President Donald Trump told the world in Ankara that the fragile ceasefire with Iran is “over” and hinted the strikes will keep coming. His blunt words came the same day U.S. Central Command announced a fresh round of precision strikes on more than 80 Iranian military targets. This is not polite diplomacy. This is pressure — and it is working the way the White House says it should.

What President Trump said at the NATO summit in Ankara

On the sidelines of the NATO summit, President Donald Trump made his position clear: the tentative truce has collapsed and the U.S. will act to stop Iran from threatening shipping and regional stability. He said the United States “hit them very hard” and suggested the strikes could continue “again tonight.” He also voiced deep distrust of Iran’s negotiators and used plain language — telling reporters he may prefer force to fruitless bargaining. No hedging. No diplomatic sugar-coating.

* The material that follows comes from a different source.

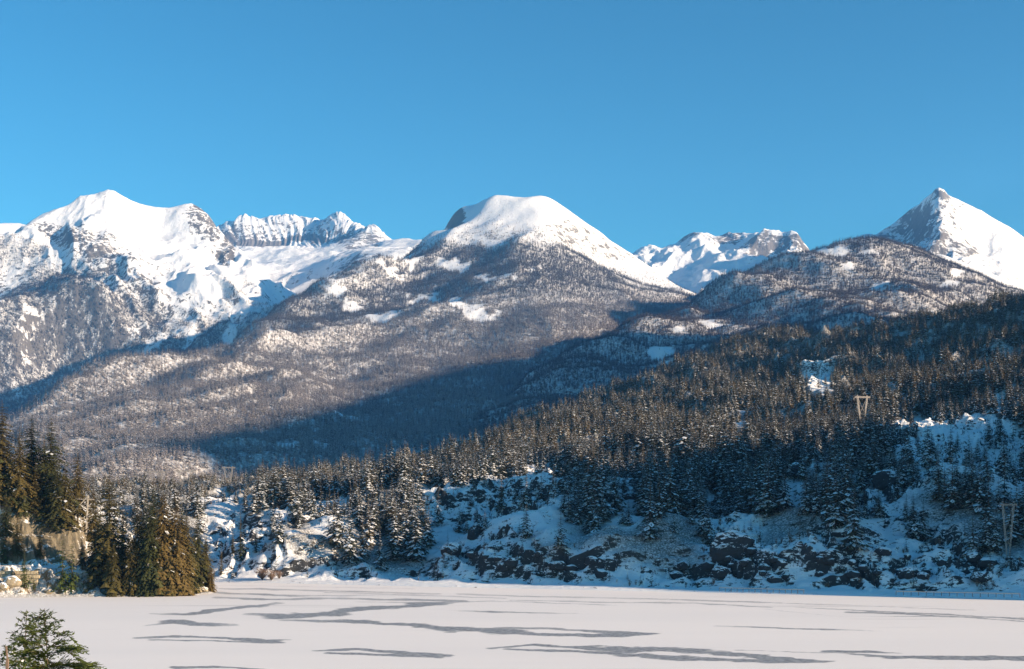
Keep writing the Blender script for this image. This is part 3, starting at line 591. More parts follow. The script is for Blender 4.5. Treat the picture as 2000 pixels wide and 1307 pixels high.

CENTCOM’s strikes and the military picture

U.S. Central Command reported a major operation that struck over 80 Iranian targets. The strikes hit air defenses, command-and-control nodes, coastal radars, anti-ship missile sites and dozens of small IRGC boats. That is a broad and surgical set of objectives. The goal was to blunt Iran’s ability to disrupt traffic through the Strait of Hormuz and to punish those who attacked commercial tankers. The Pentagon’s message was simple: attacks on commerce invite a strong military response.

Economic pressure: the oil waiver revoked

At the same time, Treasury moved to revoke a temporary oil sales waiver that had briefly let some Iranian crude reach world markets. The administration replaced that short waiver with a narrow wind-down authorization, effectively closing the economic lifeline Tehran had been granted. That is smart leverage. Military action bites; cutting off cash bites in a different, private way. Both tracks together squeeze Tehran’s options.

Why this matters for allies and markets

Allies at the NATO summit watched closely. Some will cheer decisive action. Others will fret about escalation and insurance rates for ships in the Hormuz corridor. Markets reacted instantly: oil prices jumped and stocks dipped on the risk premium for shipping and supply. That reaction shows why keeping the strait open matters to the global economy and why the U.S. had little choice but to blunt Iranian attacks quickly.

This is a clear choice between honest strength and endless appeasement. President Trump chose strength, kinetic and economic, and did not hide it behind technocratic euphemisms. Critics will call it reckless. Supporters will call it necessary. Either way, the message is now unmistakable: the United States will protect commerce, punish aggression, and use every tool on the table until Iran stops threatening the free flow of trade. The rest of the world can adjust accordingly.